O líder bolchevique morreu em 1924 e o regime que ele criou deu seu último suspiro em 1991. O fenômeno Lênin, contudo, está longe de ser esquecido. Certamente, o líder bolchevique entrou para a história do mundo e da Rússia, não de modo tão sinistro como Hitler, mas talvez —como Eisenstein já sugeriu para Stalin— como um Ivã, o Terrível; ou seja, um líder cruel, mas necessário em função de razões de Estado. Lênin não deve, aliás, ser compreendido individualmente. O marxismo vulgar que, sob o verniz de ciência, esconde crenças religiosas tão dogmáticas quanto o cristianismo, tem seu apelo no fracasso capitalista de promover a inclusão social.
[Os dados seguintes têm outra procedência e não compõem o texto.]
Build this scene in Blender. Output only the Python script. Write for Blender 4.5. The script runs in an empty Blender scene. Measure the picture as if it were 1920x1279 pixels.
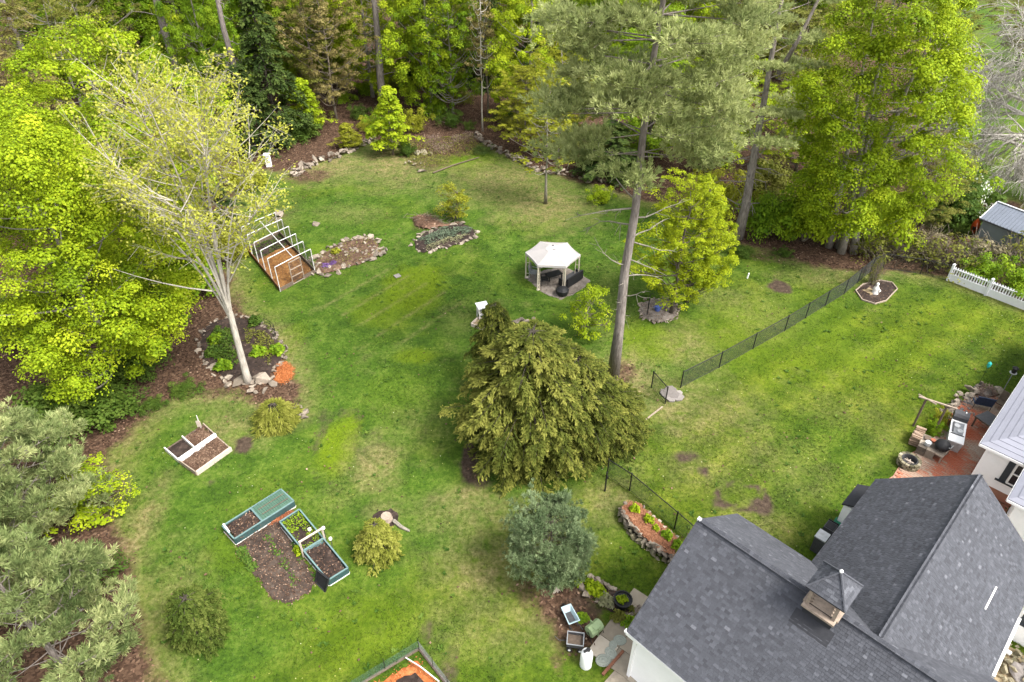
import bpy, bmesh, math, random
import numpy as np
from mathutils import Vector, Matrix
R_ = math.radians
random.seed(7)
SC = bpy.context.scene
COL = SC.collection

# ------------------------------------------------------------------ camera, sky, sun, exposure
CAM_H = 25.0; PITCH = R_(37.0); FOC = 1280.0
cd = bpy.data.cameras.new('camera'); cam = bpy.data.objects.new('camera', cd); COL.objects.link(cam)
cam.location = (0, 0, CAM_H); cam.rotation_euler = (R_(90) - PITCH, 0, 0)
cd.sensor_fit = 'HORIZONTAL'; cd.sensor_width = 36.0; cd.lens = 24.0; cd.clip_start = 0.5; cd.clip_end = 6000
SC.camera = cam
SUN_EL = R_(54); SUN_AZ = R_(122)          # azimuth clockwise from +Y
W = bpy.data.worlds.new("World"); SC.world = W; W.use_nodes = True
wn = W.node_tree; wn.nodes.clear()
wo = wn.nodes.new('ShaderNodeOutputWorld'); wb = wn.nodes.new('ShaderNodeBackground')
sk = wn.nodes.new('ShaderNodeTexSky'); sk.sky_type = 'NISHITA'; sk.sun_disc = False
sk.sun_elevation = SUN_EL; sk.sun_rotation = SUN_AZ; sk.dust_density = 4.0; sk.air_density = 1.0; sk.ozone_density = 1.0
hs = wn.nodes.new('ShaderNodeHueSaturation'); hs.inputs['Saturation'].default_value = 0.25   # thin even cloud
wn.links.new(sk.outputs[0], hs.inputs['Color']); wn.links.new(hs.outputs[0], wb.inputs['Color'])
wb.inputs['Strength'].default_value = 0.135
wn.links.new(wb.outputs[0], wo.inputs['Surface'])
sd = bpy.data.lights.new('sun', 'SUN'); sd.energy = 1.6; sd.angle = R_(20); sd.color = (1.0, 0.95, 0.86)
sun = bpy.data.objects.new('sun', sd); COL.objects.link(sun)
_dir = Vector((math.sin(SUN_AZ)*math.cos(SUN_EL), math.cos(SUN_AZ)*math.cos(SUN_EL), math.sin(SUN_EL)))
sun.rotation_euler = _dir.to_track_quat('Z', 'Y').to_euler(); sun.location = (30, 10, 60)
SC.view_settings.view_transform = 'Standard'; SC.view_settings.look = 'None'
SC.view_settings.gamma = 1.0; SC.view_settings.use_curve_mapping = False
SC.view_settings.exposure = 1.72
SC.render.engine = 'CYCLES'
cy = SC.cycles; cy.max_bounces = 7; cy.diffuse_bounces = 4; cy.glossy_bounces = 2; cy.transmission_bounces = 4
cy.transparent_max_bounces = 8; cy.caustics_reflective = False; cy.caustics_refractive = False

# ------------------------------------------------------------------ helpers
_cp, _sp = math.cos(PITCH), math.sin(PITCH)
def G(px, py, z=0.0):
    """ground (or height z) point seen at a photograph coordinate"""
    x = (px - 960) / FOC; y = -(py - 639.5) / FOC
    d = Vector((x, _cp + y*_sp, -_sp + y*_cp)); t = (z - CAM_H) / d.z
    return Vector((d.x*t, d.y*t, z))
def g2(px, py, z=0.0):
    p = G(px, py, z); return (p.x, p.y)
def dist(p): return (Vector(p) - Vector((0, 0, CAM_H))).length
def height_at(p, py):
    """height of an upright of foot p whose top is seen at row py"""
    k = -(py - 639.5) / FOC
    return CAM_H + p.y * (k*_cp - _sp) / (_cp + k*_sp)
def mpp(p): return (p.y*_cp + (CAM_H-p.z)*_sp) / FOC      # metres per photo pixel at p

def thing(name, label, cat, loc=(0, 0, 0), rz=0.0, group=None, scale=None):
    o = bpy.data.objects.new(name, None); COL.objects.link(o)
    o.empty_display_size = 0.2
    o.location = loc; o.rotation_euler = (0, 0, rz)
    if scale: o.scale = scale
    o['label'] = label; o['category'] = cat
    if group: o['group'] = group
    return o
def tag(o, label, cat, group=None):
    o['label'] = label; o['category'] = cat
    if group: o['group'] = group
    return o
def link(name, me, mat=None, parent=None, loc=None, rot=None, scale=None, kind=None):
    o = bpy.data.objects.new(name, me); COL.objects.link(o)
    if parent is not None: o.parent = parent
    if mat is not None:
        if len(me.materials) == 0: me.materials.append(mat)
        elif me.materials[0] != mat:
            o.material_slots[0].link = 'OBJECT'; o.material_slots[0].material = mat
    if loc is not None: o.location = loc
    if rot is not None: o.rotation_euler = rot
    if scale is not None: o.scale = scale
    if kind: o['kind'] = kind
    return o
def dup(root, loc, rz=0.0, label=None, group=None, scale=None):
    r = root.copy(); COL.objects.link(r); r.location = loc; r.rotation_euler = (0, 0, rz)
    if label: r['label'] = label
    if group: r['group'] = group
    if scale: r.scale = scale
    for ch in list(root.children):
        c = ch.copy(); COL.objects.link(c); c.parent = r
        for g in list(ch.children):
            d = g.copy(); COL.objects.link(d); d.parent = c
    return r

class MB:
    def __init__(s): s.v = []; s.f = []; s.t = []
    def add(s, vs, fs, tone=0.5):
        b = len(s.v); s.v += [tuple(p) for p in vs]
        for f in fs: s.f.append([i + b for i in f]); s.t.append(tone)
        return s
    BOXF = [(0,3,2,1),(4,5,6,7),(0,1,5,4),(1,2,6,5),(2,3,7,6),(3,0,4,7)]
    def box(s, c, size, rz=0.0, M=None, tone=0.5, taper=1.0):
        hx, hy, hz = size[0]/2, size[1]/2, size[2]/2
        pts = [(-hx,-hy,-hz),(hx,-hy,-hz),(hx,hy,-hz),(-hx,hy,-hz)] + [(a*taper,b*taper,hz) for a,b in ((-hx,-hy),(hx,-hy),(hx,hy),(-hx,hy))]
        if M is None: M = Matrix.Rotation(rz, 3, 'Z')
        c = Vector(c)
        return s.add([M @ Vector(p) + c for p in pts], s.BOXF, tone)
    def beam(s, p, q, w, h, tone=0.5, up=Vector((0,0,1))):
        p = Vector(p); q = Vector(q); d = (q-p); L = d.length; d.normalize()
        side = d.cross(up)
        if side.length < 1e-4: side = d.cross(Vector((1,0,0)))
        side.normalize(); u = side.cross(d)
        M = Matrix((side, d, u)).transposed()
        return s.box((p+q)/2, (w, L, h), M=M, tone=tone)
    def tube(s, pts, rad, n=6, cap=True, tone=0.5):
        pts = [Vector(p) for p in pts]; k = len(pts)
        if not hasattr(rad, '__len__'): rad = [rad]*k
        b = len(s.v); prev = None
        for i, p in enumerate(pts):
            d = (pts[min(i+1, k-1)] - pts[max(i-1, 0)]).normalized()
            if prev is None:
                a = Vector((1,0,0)) if abs(d.x) < 0.8 else Vector((0,1,0))
                side = d.cross(a).normalized()
            else:
                side = (prev - d*prev.dot(d)).normalized()
            prev = side; o = d.cross(side)
            for j in range(n):
                t = 2*math.pi*j/n
                s.v.append(tuple(p + (side*math.cos(t) + o*math.sin(t))*rad[i]))
        for i in range(k-1):
            for j in range(n):
                s.f.append([b+i*n+j, b+i*n+(j+1)%n, b+(i+1)*n+(j+1)%n, b+(i+1)*n+j]); s.t.append(tone)
        if cap:
            s.f.append([b+j for j in range(n)][::-1]); s.t.append(tone)
            s.f.append([b+(k-1)*n+j for j in range(n)]); s.t.append(tone)
        return s
    def lathe(s, prof, n=16, c=(0,0,0), tone=0.5, a0=0.0):
        b = len(s.v); c = Vector(c)
        for r, z in prof:
            for j in range(n):
                t = a0 + 2*math.pi*j/n; s.v.append((c.x+r*math.cos(t), c.y+r*math.sin(t), c.z+z))
        for i in range(len(prof)-1):
            for j in range(n):
                s.f.append([b+i*n+j, b+i*n+(j+1)%n, b+(i+1)*n+(j+1)%n, b+(i+1)*n+j]); s.t.append(tone)
        s.f.append([b+j for j in range(n)][::-1]); s.t.append(tone)
        s.f.append([b+(len(prof)-1)*n+j for j in range(n)]); s.t.append(tone)
        return s
    def prism(s, poly, z0, z1, tone=0.5):
        n = len(poly); A = sum(poly[i][0]*poly[(i+1)%n][1]-poly[(i+1)%n][0]*poly[i][1] for i in range(n))
        if A < 0: poly = poly[::-1]
        vs = [(p[0], p[1], z0) for p in poly] + [(p[0], p[1], z1) for p in poly]
        fs = [list(range(n))[::-1], list(range(n, 2*n))] + [[i, (i+1)%n, n+(i+1)%n, n+i] for i in range(n)]
        return s.add(vs, fs, tone)
    def mesh(s, name, smooth=False):
        me = bpy.data.meshes.new(name); me.from_pydata(s.v, [], s.f)
        at = me.attributes.new('tone', 'FLOAT', 'FACE'); at.data.foreach_set('value', s.t)
        if smooth: me.polygons.foreach_set('use_smooth', [True]*len(me.polygons))
        me.update(); return me
    def build(s, name, mat, parent=None, smooth=False, kind=None, **k):
        return link(name, s.mesh(name, smooth), mat, parent, kind=kind, **k)

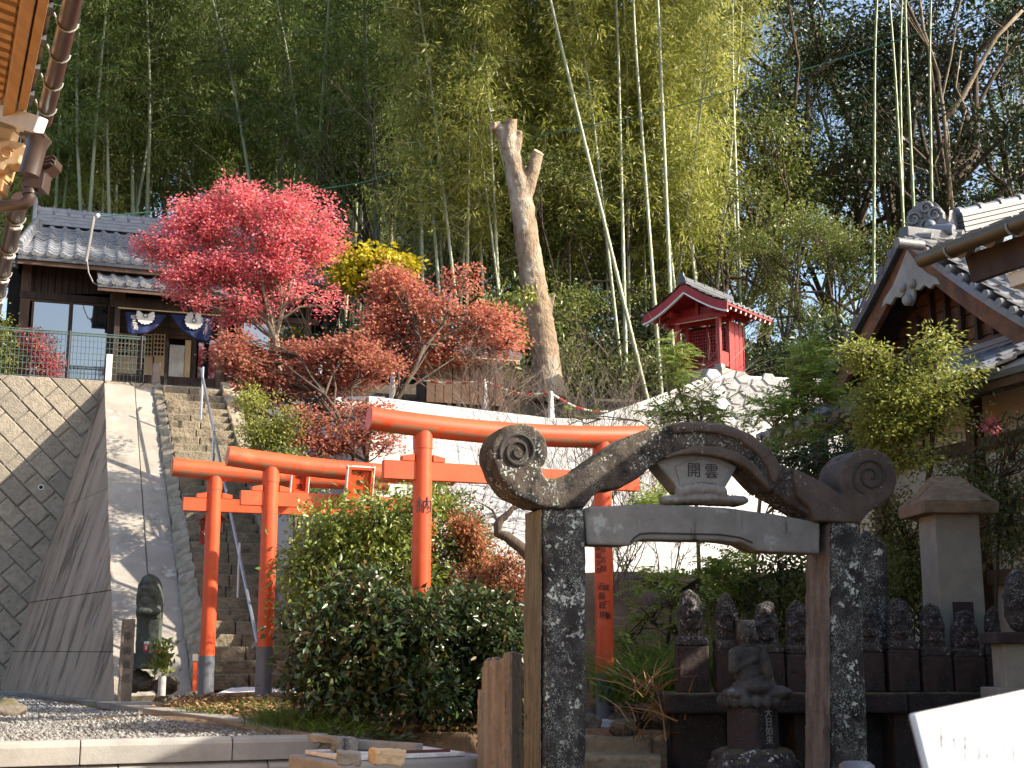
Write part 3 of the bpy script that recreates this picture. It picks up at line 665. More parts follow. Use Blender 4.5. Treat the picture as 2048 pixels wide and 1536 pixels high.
def ridge(parent, a, b, h, w, m, caps=6, endcap=True, ncourse=3):
    d = (b - a).normalized()
    for k in range(ncourse):
        mb = MB(); ww_ = w * (1 - .14 * k); mb.beam(a + Z * (h * (k + .5) / ncourse), b + Z * (h * (k + .5) / ncourse), ww_, h / ncourse - .008); mb.obj('ridge_course', m, parent, bevel=.006)
    n_ = max(2, int((b - a).length / .32))
    for k in range(n_):
        p = a + (b - a) * (k / n_) + Z * (h + .015); q = a + (b - a) * ((k + 1) / n_) + Z * (h + .015)
        mb = MB(); mb.tube([p, p + d * .05, p + d * .051, q + d * .02], [w * .40, w * .40, w * .32, w * .32], 10); mb.obj('ridge_cap', m, parent, auto=40)

# ================================================================ the hall above the steps
FPt = P(60, 650, 27.0)
hall = thing('temple_hall', 'dark timber hall with silver tiled roof and glass doors above the steps', 'hall', PP(150, 780, FPt, V), 0)
def hb(x0, y0, x1, y1, off, dep, m, name='part', bevel=.006, par=None):
    """box on the hall front: pixel rectangle on the facade plane moved off metres towards the viewer, dep thick"""
    pl = FPt - V * off; a = PP((x0 + x1) / 2, (y0 + y1) / 2, pl, V); sx = (PP(x1, (y0 + y1) / 2, pl, V) - PP(x0, (y0 + y1) / 2, pl, V)).dot(U); sz = (PP((x0 + x1) / 2, y0, pl, V).z - PP((x0 + x1) / 2, y1, pl, V).z)
    mb = MB(); mb.box(a + V * (dep / 2), (sx, dep, sz), rot(YAW)); return mb.obj(name, m, par or hall, bevel=bevel)
wd, wb_, wt = MATS['wood_dark'], MATS['wood_brown'], MATS['wood_pale']
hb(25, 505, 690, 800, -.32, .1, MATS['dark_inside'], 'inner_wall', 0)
hb(36, 515, 56, 800, .06, .16, wb_, 'post')
hb(215, 585, 229, 800, .06, .16, wd, 'post'); hb(438, 590, 452, 800, .06, .16, wb_, 'post'); hb(470, 590, 480, 800, .06, .14, wb_, 'post'); hb(610, 560, 622, 800, .06, .14, wb_, 'post')
x = 56
while x < 215: hb(x + .6, 522, x + 13.2, 588, .0, .04, wd, 'plank', .003); x += 13.8
x = 482
while x < 612: hb(x + .6, 560, x + 12.6, 632, .0, .04, wd, 'plank', .003); x += 13.4
hb(40, 588, 222, 602, .08, .12, wd, 'lintel'); hb(452, 632, 640, 644, .08, .12, wb_, 'lintel')
def window(x0, x1, y0, y1, n_, base=None):
    f = hb(x0, y0, x1, y0 + 5, .05, .07, wb_, 'window', 0)
    for k in range(n_):
        a, b = x0 + (x1 - x0) * k / n_, x0 + (x1 - x0) * (k + 1) / n_
        pl = FPt - V * .02; c = PP((a + b) / 2, (y0 + y1) / 2, pl, V); sx = (PP(b, y0, pl, V) - PP(a, y0, pl, V)).dot(U); sz = PP(a, y0, pl, V).z - PP(a, y1, pl, V).z
        mb = MB(); mb.box(c, (sx - .06, .012, sz - .06), rot(YAW)); mb.obj('pane', MATS['glass'], f)
        for xx in (a, b - 4): hb(xx, y0, xx + 4.5, y1, .06, .05, wb_, 'window_bar', 0, f)
    hb(x0, y1 - 6, x1, y1, .055, .06, wb_, 'window_sill', 0, f)
window(58, 216, 602, 790, 2); window(482, 610, 644, 716, 2); hb(452, 716, 640, 790, .0, .05, wb_, 'wainscot')
# porch: back wall, lattice doors, posts, beam, curtain, roof
hb(229, 610, 440, 676, -.1, .05, wb_, 'boarding')
for y in (628, 641, 655, 668): hb(229, y, 440, y + 1.6, -.085, .03, wd, 'batten', 0)
for x0, x1 in ((234, 273), (288, 304), (307, 330)):
    dr = hb(x0, 712, x1, 772, -.06, .03, wt, 'lattice_door', .004)
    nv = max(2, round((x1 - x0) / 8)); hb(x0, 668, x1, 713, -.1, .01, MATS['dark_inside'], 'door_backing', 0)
    for k in range(nv + 1): xx = x0 + (x1 - x0 - 2.2) * k / nv; hb(xx, 668, xx + 2.2, 713, -.05, .025, wt, 'lattice_bar', 0, dr)
    for k in range(6): yy = 668 + 43 * k / 5; hb(x0, yy, x1, yy + 2.2, -.047, .02, wt, 'lattice_rail', 0, dr)
hb(275, 668, 286, 772, -.04, .04, wb_, 'door_stile'); hb(338, 690, 369, 768, -.02, .03, MATS['cloth_white'], 'white_screen', .003); hb(369, 680, 381, 768, .0, .05, wt, 'door_board'); hb(382, 680, 392, 790, .02, .06, wd, 'door_stile')
hb(396, 680, 436, 760, -.05, .012, MATS['glass'], 'pane', 0)
hb(229, 752, 440, 776, .55, .5, wd, 'threshold')
PO = 1.25
hb(226, 596, 237, 790, PO, .13, wd, 'porch_post'); hb(433, 630, 444, 790, PO, .13, wb_, 'porch_post'); hb(330, 632, 337, 790, PO - .4, .08, wd, 'porch_post')
hb(222, 600, 452, 622, PO + .01, .15, wd, 'porch_beam'); hb(216, 574, 455, 581, PO + .03, .12, wb_, 'porch_plate'); hb(222, 583, 252, 600, PO + .02, .17, wb_, 'bracket_arm')
hb(237, 622, 446, 624.5, PO + .03, .03, wt, 'curtain_rod', 0)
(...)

Karl Marx iniciou seu Manifesto Comunista com a bombástica frase “Um fantasma ronda a Europa, o fantasma do comunismo”. O marxismo foi, de fato, um “fantasma”, que materializou-se na Revolução Bolchevique e praticamente exterminou modelos alternativos de mudança social. O programa autoritário de salvação do filósofo alemão foi personificado nas táticas e idéias de seu mais famoso discípulo, o também autoritário Lênin. A morte dele e a ascensão de Stalin, que radicalizou tudo de ruim que já estava germinando sob o leninismo, terminou por torná-lo uma múmia, não apenas no sentido de um grotesco cadáver em permanente exposição na Praça Vermelha, mas também como uma “múmia metafórica”, que criou um padrão de pensamento e de atitudes para os grupos de esquerda do mundo, rondando-os e assombrando-os até hoje.